Under what circumstances would a three person team sitting together hold a formal meeting? Context is naturally shared in small groups, ownership is obvious, and decisions can be made immediately. Competence, autonomy, and relatedness are built into the work itself. It’s difficult to imagine an unproductive meeting, let alone a scenario where such meetings dominate the calendar.
When execution capacity is effectively unlimited, when three people with AI can build what used to take twenty, the scarce resource shifts from “can we build it?” to “should we build it?” and “are we building the right thing?” The constraint moves from execution to sensemaking. This will have significant implications for how organizations are structured.
As small teams close to the work become more self-sufficient, the need for resource allocation and day to day management shrinks. Management shifts to ensure coherence, that teams are tracking roughly in the same direction and solving problems that matter. Flatter structures become possible as the work that justified the hierarchy is absorbed by the teams.
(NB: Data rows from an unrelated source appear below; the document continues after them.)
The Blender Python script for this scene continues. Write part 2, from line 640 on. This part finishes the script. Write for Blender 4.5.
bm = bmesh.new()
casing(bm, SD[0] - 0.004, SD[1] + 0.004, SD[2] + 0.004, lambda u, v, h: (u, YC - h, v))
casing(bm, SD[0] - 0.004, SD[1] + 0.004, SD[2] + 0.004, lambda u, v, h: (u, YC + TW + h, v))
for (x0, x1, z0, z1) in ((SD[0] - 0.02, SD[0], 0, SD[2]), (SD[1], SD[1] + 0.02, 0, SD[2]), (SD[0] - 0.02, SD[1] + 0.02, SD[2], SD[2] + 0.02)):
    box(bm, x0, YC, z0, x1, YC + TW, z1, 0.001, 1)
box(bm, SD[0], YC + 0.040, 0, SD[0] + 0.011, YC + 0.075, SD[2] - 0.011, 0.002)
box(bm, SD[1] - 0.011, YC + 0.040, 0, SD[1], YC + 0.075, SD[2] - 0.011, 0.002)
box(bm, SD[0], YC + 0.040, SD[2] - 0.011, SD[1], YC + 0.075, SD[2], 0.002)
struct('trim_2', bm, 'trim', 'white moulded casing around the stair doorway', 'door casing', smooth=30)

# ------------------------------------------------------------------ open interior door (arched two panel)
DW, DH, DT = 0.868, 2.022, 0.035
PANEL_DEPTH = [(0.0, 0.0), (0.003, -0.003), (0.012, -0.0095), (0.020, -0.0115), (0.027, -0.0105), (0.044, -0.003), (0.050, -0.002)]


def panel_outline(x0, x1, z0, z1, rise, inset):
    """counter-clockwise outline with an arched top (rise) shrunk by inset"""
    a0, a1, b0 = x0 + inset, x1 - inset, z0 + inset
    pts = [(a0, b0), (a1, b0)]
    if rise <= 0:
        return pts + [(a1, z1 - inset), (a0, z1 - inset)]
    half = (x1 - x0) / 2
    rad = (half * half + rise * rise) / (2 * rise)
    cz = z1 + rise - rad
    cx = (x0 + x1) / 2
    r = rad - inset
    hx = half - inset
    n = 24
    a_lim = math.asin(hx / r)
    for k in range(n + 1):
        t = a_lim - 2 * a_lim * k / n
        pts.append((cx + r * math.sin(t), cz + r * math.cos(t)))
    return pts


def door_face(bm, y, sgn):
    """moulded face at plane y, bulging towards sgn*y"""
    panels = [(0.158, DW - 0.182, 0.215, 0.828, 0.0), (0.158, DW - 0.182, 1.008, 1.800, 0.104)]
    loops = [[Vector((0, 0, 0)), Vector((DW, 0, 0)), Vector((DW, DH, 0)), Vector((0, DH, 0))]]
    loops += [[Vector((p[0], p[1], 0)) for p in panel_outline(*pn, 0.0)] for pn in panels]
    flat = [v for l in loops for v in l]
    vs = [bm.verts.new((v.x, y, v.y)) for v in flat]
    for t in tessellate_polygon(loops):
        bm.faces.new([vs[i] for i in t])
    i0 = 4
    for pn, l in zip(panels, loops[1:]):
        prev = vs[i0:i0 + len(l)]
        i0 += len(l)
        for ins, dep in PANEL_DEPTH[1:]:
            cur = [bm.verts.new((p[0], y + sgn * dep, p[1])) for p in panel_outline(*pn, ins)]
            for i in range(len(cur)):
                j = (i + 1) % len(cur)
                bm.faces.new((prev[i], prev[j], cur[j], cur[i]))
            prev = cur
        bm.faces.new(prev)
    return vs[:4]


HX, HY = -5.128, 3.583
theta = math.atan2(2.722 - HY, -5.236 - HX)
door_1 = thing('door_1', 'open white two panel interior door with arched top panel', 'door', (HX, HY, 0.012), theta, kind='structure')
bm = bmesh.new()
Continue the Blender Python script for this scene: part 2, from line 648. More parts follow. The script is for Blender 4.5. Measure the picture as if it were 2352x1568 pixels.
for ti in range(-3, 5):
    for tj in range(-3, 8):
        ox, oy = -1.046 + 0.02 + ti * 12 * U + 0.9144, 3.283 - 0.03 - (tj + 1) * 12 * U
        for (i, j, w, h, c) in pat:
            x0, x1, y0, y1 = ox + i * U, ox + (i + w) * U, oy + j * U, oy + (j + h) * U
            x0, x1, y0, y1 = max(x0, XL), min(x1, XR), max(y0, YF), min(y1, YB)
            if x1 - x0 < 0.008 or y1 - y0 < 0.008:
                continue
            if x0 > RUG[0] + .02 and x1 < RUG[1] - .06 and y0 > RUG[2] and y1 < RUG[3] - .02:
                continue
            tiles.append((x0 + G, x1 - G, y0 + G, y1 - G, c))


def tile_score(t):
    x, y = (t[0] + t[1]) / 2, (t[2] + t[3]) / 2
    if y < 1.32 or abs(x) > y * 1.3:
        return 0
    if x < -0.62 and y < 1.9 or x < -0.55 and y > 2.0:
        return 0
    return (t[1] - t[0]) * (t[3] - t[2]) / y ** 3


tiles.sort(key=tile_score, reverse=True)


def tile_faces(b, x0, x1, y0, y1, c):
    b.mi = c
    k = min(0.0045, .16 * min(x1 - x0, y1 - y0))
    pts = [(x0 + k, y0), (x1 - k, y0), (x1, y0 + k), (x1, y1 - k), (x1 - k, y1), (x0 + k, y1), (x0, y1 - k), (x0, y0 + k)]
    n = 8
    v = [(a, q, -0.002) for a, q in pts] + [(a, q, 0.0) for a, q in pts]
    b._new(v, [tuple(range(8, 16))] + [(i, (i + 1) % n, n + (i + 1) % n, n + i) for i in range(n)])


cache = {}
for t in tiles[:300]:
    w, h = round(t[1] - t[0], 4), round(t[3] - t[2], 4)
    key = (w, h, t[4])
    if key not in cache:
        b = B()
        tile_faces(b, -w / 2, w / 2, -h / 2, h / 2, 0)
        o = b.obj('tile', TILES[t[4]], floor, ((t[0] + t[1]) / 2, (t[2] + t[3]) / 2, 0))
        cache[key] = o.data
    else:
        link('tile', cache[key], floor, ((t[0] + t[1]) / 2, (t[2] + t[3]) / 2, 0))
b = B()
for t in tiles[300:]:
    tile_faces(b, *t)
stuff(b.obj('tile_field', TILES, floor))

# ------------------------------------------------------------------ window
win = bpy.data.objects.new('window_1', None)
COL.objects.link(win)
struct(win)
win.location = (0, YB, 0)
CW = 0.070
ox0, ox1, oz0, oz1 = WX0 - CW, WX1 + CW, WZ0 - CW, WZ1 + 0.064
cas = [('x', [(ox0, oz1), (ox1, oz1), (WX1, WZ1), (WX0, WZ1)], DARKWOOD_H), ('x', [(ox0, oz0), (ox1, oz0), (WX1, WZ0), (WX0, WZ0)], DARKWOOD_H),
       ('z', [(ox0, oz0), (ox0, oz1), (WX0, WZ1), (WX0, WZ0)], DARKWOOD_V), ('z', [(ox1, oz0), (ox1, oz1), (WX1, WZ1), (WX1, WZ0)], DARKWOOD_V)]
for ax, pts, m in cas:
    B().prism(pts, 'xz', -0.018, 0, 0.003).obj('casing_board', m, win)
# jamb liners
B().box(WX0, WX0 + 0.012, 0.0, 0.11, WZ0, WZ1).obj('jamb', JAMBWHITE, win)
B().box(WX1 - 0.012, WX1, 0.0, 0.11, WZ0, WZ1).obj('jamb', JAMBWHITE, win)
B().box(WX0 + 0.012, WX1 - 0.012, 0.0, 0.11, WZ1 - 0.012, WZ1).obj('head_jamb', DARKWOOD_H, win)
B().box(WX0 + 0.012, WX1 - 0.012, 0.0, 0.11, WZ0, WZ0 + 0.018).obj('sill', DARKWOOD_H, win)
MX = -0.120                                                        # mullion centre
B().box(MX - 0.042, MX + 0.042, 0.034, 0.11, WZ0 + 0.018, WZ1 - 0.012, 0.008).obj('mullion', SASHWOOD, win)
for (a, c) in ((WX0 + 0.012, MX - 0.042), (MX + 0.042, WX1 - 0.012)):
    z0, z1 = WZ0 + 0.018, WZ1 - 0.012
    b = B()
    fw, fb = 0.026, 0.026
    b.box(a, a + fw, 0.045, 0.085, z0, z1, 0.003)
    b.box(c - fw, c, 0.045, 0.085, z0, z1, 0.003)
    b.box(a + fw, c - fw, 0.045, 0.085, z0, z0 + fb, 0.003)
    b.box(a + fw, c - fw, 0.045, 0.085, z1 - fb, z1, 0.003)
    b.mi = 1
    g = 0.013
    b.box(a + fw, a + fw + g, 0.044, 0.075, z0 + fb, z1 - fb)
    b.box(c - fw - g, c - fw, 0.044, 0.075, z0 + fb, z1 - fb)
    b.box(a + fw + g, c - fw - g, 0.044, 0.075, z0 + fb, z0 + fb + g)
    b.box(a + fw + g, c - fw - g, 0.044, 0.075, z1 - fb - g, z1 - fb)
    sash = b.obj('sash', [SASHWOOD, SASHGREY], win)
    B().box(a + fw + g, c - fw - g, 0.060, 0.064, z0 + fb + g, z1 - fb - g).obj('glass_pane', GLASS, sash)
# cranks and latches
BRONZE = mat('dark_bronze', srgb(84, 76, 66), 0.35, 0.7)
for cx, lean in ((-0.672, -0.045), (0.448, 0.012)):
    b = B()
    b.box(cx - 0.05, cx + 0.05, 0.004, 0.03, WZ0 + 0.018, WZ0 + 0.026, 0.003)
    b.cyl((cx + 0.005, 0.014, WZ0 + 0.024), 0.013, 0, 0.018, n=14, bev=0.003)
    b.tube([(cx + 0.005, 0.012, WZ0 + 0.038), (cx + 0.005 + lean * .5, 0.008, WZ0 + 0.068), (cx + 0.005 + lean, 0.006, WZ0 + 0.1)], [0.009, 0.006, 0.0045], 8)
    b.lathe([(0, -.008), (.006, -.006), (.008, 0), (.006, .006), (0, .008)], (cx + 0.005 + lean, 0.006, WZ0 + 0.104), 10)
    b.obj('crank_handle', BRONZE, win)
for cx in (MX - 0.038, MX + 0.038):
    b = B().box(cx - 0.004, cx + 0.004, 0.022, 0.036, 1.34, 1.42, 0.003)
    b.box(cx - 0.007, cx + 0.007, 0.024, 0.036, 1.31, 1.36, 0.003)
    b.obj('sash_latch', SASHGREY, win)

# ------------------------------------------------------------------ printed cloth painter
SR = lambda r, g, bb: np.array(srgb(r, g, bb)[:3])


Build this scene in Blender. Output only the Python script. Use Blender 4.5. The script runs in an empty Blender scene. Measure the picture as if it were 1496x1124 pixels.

Structure alone isn’t enough. The deeper question is what the organization rewards.
When status comes from visibility, presence, and convening power, meetings become the primary path to feeling competent, autonomous, and connected. The meeting industrial complex is dismantled not by demanding fewer meetings, but by changing where meaning and status come from.
The organizations that escape the trap do so by providing better ways for employees to meet their needs. Competence comes from what you shipped, autonomy comes from genuine ownership, and belonging comes from being on a team where your presence matters. This is a choice leaders must make. When the organization provides better channels for fulfillment, the meetings disappear on their own.